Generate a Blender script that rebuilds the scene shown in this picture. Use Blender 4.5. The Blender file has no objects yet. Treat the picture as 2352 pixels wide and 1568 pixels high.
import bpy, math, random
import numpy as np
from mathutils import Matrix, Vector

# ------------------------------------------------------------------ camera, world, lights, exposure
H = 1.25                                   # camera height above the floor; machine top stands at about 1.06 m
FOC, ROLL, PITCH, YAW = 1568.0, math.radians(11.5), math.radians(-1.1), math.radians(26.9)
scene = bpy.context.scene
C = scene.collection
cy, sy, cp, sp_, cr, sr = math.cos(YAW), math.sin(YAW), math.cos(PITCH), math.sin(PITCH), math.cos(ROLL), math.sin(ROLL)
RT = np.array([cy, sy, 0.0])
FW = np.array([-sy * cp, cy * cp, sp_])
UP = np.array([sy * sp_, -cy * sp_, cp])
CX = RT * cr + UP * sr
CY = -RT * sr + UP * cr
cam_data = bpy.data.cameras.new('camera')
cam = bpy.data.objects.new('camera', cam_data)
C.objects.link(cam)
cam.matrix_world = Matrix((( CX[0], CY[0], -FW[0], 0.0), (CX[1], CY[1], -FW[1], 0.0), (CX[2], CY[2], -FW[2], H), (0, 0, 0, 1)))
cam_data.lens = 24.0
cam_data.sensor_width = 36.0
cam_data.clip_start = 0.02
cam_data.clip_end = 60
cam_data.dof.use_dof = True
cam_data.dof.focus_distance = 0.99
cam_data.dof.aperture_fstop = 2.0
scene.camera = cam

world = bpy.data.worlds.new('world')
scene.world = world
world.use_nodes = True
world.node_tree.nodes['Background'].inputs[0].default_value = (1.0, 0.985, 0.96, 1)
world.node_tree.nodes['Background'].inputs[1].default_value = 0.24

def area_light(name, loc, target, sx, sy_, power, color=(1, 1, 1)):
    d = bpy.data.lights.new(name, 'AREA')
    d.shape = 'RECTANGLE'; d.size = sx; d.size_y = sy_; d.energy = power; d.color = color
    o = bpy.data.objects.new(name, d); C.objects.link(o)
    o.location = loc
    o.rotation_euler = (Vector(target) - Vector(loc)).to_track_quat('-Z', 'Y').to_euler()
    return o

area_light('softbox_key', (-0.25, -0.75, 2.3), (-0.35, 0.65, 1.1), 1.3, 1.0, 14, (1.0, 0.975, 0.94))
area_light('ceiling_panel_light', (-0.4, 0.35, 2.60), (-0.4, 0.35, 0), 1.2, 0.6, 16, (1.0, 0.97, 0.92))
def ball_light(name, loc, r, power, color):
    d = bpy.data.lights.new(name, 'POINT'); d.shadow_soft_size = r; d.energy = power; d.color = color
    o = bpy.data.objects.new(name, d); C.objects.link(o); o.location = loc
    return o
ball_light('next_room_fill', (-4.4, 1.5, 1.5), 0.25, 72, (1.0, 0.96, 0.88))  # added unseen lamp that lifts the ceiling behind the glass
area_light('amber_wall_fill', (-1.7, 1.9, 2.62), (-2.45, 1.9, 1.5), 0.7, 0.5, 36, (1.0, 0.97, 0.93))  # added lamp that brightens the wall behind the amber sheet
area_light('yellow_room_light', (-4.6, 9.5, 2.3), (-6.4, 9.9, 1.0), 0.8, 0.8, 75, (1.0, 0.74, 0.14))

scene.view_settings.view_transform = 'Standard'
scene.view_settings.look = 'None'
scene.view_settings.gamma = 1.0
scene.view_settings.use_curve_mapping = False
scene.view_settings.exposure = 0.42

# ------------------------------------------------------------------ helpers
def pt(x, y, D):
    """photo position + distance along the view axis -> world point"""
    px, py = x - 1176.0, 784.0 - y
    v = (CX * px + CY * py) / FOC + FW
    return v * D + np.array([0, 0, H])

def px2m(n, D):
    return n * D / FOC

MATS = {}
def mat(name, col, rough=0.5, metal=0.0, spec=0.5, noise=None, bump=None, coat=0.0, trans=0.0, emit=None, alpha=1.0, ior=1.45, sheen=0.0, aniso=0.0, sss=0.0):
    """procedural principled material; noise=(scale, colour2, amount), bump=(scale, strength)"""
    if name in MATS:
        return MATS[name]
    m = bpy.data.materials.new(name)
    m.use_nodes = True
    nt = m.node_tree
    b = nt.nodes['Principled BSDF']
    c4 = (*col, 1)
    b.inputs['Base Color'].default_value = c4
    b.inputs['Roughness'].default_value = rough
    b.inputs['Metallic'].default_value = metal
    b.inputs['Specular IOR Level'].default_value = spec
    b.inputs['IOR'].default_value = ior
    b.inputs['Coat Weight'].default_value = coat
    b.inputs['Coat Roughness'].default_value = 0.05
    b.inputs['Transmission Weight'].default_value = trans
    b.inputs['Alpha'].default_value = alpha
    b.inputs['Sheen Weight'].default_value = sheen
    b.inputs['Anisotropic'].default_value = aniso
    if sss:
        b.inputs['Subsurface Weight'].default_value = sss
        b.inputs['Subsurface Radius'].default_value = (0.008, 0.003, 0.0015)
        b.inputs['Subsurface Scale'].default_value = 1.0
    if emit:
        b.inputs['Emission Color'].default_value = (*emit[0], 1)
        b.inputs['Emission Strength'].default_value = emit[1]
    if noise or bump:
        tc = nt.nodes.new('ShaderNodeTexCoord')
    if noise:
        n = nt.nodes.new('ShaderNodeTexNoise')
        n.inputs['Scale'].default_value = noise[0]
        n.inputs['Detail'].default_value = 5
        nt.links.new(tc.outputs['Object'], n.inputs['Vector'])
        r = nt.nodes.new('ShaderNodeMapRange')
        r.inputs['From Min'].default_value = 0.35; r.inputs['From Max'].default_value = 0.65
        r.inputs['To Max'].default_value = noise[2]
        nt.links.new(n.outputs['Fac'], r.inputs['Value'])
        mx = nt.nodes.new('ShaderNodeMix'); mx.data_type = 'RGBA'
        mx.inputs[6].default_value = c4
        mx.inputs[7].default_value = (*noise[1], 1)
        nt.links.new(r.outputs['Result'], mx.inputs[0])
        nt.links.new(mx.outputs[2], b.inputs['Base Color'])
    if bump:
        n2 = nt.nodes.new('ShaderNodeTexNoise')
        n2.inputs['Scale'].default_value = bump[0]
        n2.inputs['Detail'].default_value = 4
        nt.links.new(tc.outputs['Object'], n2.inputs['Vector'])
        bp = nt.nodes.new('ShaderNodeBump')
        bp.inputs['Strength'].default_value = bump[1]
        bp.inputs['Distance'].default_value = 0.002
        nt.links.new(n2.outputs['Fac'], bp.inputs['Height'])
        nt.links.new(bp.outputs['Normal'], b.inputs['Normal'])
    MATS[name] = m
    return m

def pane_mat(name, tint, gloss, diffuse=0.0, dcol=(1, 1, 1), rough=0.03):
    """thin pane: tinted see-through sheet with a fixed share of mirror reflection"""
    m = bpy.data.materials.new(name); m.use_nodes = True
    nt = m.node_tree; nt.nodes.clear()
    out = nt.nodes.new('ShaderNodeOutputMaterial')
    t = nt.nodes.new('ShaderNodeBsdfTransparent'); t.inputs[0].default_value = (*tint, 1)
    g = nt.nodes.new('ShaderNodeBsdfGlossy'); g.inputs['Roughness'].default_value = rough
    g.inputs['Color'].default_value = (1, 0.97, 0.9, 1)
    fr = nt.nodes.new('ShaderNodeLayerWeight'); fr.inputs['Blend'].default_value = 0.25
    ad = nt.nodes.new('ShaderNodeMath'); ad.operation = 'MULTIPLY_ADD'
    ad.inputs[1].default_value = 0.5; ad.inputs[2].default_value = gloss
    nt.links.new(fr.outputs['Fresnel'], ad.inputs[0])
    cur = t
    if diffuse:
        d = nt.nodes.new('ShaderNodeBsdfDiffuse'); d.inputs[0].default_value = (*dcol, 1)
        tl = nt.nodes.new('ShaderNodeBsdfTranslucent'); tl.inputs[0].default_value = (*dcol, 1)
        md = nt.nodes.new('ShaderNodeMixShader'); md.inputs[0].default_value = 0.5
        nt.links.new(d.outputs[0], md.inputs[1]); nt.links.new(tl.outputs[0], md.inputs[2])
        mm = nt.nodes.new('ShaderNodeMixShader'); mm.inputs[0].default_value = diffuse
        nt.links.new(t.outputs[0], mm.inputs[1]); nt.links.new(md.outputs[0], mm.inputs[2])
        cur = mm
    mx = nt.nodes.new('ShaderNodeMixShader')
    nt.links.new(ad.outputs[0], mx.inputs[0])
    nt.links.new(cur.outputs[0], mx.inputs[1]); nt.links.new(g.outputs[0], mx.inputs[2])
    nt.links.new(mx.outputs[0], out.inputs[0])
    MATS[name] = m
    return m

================

Instructions for the task
Your output must be the lines of the material above, from the first through the line that contains "from mathutils import Matrix, Vector", copied exactly. Include both endpoints and nothing else.

Correct output
Generate a Blender script that rebuilds the scene shown in this picture. Use Blender 4.5. The Blender file has no objects yet. Treat the picture as 2352 pixels wide and 1568 pixels high.
import bpy, math, random
import numpy as np
from mathutils import Matrix, Vector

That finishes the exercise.